**Records to process**
____

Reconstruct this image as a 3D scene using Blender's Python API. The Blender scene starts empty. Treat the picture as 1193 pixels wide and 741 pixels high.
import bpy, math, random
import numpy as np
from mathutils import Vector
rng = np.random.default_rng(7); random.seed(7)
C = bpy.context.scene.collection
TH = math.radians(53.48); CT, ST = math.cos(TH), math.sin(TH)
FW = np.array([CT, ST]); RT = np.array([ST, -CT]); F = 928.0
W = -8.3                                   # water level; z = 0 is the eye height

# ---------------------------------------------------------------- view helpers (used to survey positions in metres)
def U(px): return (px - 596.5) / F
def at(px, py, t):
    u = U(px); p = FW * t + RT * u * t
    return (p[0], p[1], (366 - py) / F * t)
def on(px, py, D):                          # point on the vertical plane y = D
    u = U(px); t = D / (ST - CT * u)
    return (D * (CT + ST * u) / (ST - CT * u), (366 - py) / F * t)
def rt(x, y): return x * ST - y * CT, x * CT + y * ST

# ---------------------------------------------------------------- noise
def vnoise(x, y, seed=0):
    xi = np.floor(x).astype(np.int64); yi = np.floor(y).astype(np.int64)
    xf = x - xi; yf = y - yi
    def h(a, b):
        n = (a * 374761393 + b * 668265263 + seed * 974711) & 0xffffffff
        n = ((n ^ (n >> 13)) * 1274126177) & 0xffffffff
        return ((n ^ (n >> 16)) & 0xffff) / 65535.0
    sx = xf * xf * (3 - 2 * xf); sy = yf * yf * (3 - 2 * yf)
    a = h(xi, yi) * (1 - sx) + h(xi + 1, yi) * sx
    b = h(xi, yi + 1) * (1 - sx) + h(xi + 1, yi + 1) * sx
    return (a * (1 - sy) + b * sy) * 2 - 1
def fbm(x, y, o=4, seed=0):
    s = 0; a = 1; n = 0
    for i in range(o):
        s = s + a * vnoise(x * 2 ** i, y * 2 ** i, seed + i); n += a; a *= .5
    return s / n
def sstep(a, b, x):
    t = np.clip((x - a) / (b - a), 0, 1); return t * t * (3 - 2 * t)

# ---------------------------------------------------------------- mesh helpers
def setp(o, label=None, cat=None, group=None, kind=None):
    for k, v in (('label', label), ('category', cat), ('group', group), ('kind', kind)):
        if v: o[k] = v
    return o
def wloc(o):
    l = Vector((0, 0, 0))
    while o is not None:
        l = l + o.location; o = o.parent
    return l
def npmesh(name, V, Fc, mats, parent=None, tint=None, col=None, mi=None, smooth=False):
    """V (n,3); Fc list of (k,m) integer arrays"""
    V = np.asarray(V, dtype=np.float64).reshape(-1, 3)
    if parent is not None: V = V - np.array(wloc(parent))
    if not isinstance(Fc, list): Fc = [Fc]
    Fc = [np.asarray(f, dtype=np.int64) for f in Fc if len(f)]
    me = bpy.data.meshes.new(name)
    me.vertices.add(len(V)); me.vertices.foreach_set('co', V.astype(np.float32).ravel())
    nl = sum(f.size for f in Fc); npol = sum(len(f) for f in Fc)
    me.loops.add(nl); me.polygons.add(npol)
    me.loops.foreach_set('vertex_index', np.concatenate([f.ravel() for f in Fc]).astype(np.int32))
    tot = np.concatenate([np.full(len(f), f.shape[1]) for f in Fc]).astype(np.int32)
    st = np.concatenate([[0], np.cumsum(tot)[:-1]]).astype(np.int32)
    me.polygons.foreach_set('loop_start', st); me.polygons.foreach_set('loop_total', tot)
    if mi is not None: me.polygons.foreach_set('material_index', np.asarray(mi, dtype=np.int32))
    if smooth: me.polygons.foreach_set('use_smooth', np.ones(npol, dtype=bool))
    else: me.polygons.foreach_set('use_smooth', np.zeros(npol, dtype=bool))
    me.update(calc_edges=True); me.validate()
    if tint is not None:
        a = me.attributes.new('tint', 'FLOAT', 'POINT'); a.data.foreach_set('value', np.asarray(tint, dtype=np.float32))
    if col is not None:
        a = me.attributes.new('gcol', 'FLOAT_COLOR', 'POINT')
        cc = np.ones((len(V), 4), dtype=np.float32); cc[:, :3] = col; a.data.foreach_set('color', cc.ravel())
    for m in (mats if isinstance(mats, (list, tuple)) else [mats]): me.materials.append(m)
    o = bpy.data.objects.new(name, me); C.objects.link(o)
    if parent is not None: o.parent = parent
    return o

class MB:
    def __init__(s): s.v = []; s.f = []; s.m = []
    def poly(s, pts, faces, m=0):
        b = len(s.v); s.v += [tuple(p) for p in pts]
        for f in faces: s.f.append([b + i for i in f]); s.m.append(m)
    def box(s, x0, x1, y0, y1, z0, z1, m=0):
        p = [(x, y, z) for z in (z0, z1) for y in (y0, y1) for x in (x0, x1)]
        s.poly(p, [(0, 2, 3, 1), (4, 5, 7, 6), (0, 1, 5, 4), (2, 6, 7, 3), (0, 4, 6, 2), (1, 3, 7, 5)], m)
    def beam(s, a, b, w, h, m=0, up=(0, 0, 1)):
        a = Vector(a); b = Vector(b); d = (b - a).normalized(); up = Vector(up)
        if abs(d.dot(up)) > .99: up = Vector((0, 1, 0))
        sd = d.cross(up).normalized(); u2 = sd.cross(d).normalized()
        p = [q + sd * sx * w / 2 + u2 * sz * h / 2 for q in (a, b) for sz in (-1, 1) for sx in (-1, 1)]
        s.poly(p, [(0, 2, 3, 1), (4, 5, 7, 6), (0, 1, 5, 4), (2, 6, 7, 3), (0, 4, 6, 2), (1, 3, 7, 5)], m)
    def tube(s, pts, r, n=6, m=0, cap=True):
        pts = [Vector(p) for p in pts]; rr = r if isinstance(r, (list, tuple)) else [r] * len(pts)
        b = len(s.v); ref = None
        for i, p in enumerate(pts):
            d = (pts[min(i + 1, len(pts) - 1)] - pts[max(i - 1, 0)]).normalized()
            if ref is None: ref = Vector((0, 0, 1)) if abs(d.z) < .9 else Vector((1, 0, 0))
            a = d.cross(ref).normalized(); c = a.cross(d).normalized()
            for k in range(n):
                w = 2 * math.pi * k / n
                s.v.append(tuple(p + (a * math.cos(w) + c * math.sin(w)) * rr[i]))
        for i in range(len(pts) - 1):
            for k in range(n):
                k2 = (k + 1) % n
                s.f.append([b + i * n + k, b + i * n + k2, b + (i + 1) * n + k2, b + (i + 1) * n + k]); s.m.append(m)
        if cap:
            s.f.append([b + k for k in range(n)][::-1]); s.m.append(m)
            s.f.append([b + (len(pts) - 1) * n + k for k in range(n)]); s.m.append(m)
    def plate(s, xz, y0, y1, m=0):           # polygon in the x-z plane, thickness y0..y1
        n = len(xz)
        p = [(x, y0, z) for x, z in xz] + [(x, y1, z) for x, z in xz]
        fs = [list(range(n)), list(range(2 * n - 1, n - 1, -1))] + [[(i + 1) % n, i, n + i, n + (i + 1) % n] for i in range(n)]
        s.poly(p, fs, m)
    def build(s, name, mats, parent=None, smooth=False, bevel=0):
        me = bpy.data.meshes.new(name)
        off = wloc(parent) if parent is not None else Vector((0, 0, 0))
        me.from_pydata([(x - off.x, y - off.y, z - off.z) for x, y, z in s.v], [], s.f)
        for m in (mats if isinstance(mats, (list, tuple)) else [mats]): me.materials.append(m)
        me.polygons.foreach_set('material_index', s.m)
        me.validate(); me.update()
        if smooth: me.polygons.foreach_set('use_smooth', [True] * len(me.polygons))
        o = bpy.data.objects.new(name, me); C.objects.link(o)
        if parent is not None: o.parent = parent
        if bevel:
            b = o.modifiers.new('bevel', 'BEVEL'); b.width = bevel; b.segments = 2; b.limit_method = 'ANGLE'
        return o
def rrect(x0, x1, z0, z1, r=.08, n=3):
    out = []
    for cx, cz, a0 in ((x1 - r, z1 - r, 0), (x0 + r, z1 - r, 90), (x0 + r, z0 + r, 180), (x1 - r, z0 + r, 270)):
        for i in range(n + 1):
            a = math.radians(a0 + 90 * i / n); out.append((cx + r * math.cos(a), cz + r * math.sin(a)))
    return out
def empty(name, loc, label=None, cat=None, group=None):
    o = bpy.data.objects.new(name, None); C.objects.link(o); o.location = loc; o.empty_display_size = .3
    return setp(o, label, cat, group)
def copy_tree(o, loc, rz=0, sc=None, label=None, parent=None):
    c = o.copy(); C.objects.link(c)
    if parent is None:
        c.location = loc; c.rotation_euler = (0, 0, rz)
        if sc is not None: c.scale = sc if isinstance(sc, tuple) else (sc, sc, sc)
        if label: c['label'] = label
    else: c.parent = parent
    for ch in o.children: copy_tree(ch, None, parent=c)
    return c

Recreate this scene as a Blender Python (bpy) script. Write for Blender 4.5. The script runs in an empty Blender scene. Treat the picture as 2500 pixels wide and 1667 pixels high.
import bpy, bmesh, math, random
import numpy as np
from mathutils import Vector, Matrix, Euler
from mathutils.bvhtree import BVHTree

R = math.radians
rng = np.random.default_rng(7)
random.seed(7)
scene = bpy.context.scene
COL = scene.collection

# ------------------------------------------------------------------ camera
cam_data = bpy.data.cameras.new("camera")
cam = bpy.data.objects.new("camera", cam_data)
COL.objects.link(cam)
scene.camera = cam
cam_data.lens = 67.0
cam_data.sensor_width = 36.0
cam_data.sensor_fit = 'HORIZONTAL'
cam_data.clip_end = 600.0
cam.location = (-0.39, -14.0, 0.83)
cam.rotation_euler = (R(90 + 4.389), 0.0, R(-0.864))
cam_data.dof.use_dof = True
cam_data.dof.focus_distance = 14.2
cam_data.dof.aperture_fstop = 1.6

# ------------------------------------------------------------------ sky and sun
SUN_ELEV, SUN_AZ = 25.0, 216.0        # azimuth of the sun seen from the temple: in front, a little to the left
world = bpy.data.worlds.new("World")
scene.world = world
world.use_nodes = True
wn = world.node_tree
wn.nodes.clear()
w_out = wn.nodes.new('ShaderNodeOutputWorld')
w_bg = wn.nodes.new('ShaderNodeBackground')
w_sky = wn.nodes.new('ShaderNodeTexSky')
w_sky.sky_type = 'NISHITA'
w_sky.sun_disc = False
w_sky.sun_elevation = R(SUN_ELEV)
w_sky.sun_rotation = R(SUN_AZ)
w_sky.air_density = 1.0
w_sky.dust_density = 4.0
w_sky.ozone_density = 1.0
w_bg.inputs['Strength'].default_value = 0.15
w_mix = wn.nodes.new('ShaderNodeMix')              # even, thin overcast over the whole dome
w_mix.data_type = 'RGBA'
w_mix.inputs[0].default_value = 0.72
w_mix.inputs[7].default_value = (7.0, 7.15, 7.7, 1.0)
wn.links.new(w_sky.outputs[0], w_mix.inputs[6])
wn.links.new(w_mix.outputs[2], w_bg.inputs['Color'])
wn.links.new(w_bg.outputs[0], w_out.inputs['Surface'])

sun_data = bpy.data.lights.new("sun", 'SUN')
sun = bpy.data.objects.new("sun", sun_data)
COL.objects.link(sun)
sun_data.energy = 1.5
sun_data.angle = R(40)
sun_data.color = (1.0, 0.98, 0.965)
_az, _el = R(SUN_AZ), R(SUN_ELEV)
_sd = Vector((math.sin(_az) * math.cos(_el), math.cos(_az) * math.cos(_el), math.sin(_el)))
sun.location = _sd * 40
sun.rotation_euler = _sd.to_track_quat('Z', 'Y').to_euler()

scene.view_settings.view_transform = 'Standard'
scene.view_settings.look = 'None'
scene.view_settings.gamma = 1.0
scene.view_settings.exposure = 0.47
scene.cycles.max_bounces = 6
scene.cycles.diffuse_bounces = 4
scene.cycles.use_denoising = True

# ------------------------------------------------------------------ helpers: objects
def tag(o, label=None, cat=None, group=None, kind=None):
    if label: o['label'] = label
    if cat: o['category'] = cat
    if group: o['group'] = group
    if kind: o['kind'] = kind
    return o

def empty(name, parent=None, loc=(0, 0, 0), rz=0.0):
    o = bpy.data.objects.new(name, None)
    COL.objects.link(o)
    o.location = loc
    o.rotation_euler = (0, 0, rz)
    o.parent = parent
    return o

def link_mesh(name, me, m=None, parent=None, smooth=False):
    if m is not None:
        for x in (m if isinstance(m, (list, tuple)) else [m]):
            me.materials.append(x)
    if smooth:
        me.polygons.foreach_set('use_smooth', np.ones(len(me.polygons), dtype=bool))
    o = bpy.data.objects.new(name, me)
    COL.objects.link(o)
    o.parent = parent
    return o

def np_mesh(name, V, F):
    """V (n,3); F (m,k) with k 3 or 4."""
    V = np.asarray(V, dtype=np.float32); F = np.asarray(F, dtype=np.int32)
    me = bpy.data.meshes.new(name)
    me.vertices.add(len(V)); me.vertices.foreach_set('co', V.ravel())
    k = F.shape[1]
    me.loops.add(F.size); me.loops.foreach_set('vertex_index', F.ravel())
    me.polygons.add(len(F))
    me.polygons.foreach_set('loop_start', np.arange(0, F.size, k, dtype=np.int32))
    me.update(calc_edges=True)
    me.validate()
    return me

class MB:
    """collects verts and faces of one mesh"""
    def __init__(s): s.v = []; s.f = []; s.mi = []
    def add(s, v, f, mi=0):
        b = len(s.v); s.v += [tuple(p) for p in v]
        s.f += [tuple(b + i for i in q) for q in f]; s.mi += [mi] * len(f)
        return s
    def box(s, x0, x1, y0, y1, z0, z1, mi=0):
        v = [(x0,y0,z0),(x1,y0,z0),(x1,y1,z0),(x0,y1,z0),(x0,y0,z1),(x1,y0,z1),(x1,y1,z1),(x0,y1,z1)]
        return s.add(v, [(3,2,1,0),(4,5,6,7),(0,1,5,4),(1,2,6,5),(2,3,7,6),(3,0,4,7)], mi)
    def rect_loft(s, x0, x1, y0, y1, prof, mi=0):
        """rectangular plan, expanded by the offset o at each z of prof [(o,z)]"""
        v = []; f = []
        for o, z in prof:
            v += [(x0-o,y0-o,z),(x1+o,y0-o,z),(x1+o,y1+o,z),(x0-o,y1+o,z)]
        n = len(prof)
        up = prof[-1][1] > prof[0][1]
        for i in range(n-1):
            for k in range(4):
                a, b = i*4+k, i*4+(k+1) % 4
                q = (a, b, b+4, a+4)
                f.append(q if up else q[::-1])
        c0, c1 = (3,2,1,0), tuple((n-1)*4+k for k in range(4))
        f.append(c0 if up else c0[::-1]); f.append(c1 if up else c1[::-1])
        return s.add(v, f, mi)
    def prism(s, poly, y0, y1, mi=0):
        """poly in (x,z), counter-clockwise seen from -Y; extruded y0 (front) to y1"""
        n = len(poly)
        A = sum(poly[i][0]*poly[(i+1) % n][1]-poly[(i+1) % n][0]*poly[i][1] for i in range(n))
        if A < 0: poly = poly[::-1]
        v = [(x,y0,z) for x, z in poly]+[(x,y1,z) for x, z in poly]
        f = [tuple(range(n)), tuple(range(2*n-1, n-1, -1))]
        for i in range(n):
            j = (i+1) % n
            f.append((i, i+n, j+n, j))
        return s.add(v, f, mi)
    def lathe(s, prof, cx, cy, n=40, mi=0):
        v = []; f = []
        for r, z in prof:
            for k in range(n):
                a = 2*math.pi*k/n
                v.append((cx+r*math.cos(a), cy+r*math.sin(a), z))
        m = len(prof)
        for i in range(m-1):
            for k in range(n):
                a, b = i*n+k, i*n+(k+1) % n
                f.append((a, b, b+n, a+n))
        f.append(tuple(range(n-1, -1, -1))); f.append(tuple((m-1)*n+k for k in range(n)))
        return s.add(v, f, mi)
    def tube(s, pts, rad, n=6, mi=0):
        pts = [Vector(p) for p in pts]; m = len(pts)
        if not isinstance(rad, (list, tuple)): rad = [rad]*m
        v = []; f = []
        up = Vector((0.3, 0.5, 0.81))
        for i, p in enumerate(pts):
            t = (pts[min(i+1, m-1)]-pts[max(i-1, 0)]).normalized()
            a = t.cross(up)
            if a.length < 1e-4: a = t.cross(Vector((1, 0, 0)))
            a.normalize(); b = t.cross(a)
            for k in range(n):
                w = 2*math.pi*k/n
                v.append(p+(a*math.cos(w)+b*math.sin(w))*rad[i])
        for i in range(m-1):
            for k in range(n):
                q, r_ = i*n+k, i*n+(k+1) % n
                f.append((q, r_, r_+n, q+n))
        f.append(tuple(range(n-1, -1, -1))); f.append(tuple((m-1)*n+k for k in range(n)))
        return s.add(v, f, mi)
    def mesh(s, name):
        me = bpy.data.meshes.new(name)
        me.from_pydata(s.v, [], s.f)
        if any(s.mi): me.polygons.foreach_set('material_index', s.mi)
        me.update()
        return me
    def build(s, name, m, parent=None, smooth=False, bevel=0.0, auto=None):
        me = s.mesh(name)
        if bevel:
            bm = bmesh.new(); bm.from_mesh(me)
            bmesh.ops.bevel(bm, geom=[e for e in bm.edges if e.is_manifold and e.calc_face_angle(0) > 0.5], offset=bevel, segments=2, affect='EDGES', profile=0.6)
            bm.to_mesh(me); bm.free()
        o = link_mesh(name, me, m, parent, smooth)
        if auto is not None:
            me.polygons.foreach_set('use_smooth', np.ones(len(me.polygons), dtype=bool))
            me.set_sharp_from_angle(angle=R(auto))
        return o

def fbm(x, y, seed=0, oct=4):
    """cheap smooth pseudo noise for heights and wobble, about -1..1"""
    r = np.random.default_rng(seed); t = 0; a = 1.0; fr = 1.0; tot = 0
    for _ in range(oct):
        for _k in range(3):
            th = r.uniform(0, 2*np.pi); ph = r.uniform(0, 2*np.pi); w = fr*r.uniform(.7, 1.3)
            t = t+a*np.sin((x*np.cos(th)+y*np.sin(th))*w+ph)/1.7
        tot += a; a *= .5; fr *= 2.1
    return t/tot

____

**Problem requirements**
Looking at the material above, please copy exactly every line from its first line through the line containing "def rt(x, y): return", with both ends included and nothing else.

**Response for this exercise**
Reconstruct this image as a 3D scene using Blender's Python API. The Blender scene starts empty. Treat the picture as 1193 pixels wide and 741 pixels high.
import bpy, math, random
import numpy as np
from mathutils import Vector
rng = np.random.default_rng(7); random.seed(7)
C = bpy.context.scene.collection
TH = math.radians(53.48); CT, ST = math.cos(TH), math.sin(TH)
FW = np.array([CT, ST]); RT = np.array([ST, -CT]); F = 928.0
W = -8.3                                   # water level; z = 0 is the eye height

# ---------------------------------------------------------------- view helpers (used to survey positions in metres)
def U(px): return (px - 596.5) / F
def at(px, py, t):
    u = U(px); p = FW * t + RT * u * t
    return (p[0], p[1], (366 - py) / F * t)
def on(px, py, D):                          # point on the vertical plane y = D
    u = U(px); t = D / (ST - CT * u)
    return (D * (CT + ST * u) / (ST - CT * u), (366 - py) / F * t)
def rt(x, y): return x * ST - y * CT, x * CT + y * ST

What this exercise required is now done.